GOAL OF THE EXERCISE:
Gather the lines from the material that contain "picture".

DATA PROVIDED:

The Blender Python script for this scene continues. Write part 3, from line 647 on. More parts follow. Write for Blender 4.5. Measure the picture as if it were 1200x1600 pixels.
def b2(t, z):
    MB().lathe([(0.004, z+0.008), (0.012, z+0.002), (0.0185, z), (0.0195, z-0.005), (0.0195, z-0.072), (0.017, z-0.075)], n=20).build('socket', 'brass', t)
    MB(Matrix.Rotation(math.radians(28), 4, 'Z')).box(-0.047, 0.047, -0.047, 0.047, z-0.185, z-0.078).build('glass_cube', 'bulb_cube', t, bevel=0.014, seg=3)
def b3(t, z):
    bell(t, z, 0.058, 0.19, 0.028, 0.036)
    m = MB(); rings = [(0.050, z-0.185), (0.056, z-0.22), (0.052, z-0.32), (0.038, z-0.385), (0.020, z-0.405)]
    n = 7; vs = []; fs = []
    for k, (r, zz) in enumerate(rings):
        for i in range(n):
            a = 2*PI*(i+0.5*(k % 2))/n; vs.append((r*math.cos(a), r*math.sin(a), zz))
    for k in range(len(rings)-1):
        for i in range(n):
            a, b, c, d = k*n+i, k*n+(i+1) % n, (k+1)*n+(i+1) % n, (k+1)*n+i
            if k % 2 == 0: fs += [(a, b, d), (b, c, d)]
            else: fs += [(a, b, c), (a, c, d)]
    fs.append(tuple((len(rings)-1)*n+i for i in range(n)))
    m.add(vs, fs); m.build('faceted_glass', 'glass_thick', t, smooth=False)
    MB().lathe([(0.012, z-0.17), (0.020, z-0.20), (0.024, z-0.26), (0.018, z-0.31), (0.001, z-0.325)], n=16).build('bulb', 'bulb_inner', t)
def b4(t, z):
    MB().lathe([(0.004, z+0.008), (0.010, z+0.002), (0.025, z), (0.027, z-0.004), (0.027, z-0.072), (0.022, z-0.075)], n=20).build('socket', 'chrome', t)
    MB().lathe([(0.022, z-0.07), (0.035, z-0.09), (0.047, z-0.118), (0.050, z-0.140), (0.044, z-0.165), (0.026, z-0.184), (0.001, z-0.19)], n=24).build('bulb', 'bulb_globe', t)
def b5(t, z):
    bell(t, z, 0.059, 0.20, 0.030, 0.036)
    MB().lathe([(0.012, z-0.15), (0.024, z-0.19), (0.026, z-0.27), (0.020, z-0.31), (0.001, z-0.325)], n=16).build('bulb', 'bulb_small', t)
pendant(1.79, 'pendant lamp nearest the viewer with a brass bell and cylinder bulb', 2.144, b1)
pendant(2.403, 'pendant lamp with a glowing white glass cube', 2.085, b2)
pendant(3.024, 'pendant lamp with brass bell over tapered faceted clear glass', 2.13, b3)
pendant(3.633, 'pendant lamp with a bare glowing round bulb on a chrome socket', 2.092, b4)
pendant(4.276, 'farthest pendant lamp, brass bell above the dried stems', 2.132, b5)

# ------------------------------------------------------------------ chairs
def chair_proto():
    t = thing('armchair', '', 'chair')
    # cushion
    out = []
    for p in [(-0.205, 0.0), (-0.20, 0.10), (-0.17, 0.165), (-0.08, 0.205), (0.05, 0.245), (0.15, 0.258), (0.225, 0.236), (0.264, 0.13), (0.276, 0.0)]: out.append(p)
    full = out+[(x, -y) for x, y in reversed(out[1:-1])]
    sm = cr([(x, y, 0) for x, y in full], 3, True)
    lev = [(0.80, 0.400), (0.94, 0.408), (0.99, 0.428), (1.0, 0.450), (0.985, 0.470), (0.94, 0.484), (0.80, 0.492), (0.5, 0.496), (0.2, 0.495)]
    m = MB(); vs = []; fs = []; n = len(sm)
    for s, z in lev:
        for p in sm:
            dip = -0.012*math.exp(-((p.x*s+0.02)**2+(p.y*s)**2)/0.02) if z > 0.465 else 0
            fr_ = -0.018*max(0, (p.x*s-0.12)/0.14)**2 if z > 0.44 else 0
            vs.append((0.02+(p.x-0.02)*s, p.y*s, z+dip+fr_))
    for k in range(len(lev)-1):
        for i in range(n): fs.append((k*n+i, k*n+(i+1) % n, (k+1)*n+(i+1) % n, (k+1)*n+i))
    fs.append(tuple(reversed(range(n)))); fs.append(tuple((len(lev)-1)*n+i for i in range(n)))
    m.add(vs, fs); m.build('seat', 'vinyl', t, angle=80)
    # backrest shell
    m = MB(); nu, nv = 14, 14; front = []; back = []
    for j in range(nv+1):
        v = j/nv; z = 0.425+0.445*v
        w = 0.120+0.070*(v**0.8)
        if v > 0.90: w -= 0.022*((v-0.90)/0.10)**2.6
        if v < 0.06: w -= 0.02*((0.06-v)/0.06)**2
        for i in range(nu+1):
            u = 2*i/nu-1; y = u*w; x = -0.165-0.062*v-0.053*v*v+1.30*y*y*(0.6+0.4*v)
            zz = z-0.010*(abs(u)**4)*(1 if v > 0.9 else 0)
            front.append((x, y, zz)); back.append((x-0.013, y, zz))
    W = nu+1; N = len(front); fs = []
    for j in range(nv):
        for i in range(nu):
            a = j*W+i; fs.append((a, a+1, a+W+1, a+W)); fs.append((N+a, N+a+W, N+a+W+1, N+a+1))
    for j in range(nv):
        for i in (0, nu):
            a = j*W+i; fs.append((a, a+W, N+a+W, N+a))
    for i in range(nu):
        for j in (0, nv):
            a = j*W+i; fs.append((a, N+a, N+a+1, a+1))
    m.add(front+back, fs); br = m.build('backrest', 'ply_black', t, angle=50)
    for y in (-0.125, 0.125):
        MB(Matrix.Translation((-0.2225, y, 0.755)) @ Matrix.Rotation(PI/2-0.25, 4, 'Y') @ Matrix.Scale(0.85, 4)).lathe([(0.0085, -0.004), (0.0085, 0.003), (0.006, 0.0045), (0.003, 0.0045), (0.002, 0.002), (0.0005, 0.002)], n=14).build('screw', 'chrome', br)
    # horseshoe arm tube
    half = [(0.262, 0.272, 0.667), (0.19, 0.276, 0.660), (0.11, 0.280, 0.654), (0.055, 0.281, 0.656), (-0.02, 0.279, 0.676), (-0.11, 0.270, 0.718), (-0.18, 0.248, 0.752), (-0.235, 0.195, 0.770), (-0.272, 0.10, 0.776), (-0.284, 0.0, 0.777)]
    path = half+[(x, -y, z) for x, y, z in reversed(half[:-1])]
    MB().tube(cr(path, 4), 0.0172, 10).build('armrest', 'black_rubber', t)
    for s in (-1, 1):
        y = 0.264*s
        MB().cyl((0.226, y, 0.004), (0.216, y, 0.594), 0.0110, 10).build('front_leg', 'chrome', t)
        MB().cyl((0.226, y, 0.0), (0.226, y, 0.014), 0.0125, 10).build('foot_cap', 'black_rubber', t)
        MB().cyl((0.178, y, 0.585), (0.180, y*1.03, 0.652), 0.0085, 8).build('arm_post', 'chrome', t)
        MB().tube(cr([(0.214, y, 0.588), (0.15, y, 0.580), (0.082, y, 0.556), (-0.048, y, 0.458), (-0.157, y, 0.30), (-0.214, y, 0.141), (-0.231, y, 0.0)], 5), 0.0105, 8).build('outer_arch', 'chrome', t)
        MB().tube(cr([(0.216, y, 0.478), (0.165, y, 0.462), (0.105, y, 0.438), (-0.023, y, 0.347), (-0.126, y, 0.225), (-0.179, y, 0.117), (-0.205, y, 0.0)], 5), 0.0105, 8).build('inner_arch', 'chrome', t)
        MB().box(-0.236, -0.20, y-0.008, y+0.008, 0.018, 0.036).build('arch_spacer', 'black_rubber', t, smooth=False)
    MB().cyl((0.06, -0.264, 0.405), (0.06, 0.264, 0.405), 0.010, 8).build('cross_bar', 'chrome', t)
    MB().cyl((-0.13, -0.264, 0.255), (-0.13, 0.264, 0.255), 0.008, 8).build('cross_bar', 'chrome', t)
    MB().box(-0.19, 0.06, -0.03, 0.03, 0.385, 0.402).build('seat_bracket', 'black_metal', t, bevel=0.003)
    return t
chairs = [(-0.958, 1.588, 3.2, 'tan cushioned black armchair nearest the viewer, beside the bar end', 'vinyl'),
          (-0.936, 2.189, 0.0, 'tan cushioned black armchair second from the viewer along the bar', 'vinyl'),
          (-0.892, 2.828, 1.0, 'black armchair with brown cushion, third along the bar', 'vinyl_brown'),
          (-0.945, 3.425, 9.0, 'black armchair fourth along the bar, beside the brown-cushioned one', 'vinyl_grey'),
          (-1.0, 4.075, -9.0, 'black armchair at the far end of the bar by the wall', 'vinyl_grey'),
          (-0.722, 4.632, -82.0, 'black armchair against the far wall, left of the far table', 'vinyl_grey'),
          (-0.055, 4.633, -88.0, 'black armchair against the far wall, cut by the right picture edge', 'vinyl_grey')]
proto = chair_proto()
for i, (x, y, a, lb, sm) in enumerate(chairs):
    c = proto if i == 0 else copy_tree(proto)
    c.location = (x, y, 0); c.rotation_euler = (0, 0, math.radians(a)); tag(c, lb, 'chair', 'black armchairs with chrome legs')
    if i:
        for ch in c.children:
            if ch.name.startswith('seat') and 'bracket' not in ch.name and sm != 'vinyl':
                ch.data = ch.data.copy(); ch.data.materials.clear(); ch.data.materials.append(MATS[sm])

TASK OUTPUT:
The Blender Python script for this scene continues. Write part 3, from line 647 on. More parts follow. Write for Blender 4.5. Measure the picture as if it were 1200x1600 pixels.
          (-0.055, 4.633, -88.0, 'black armchair against the far wall, cut by the right picture edge', 'vinyl_grey')]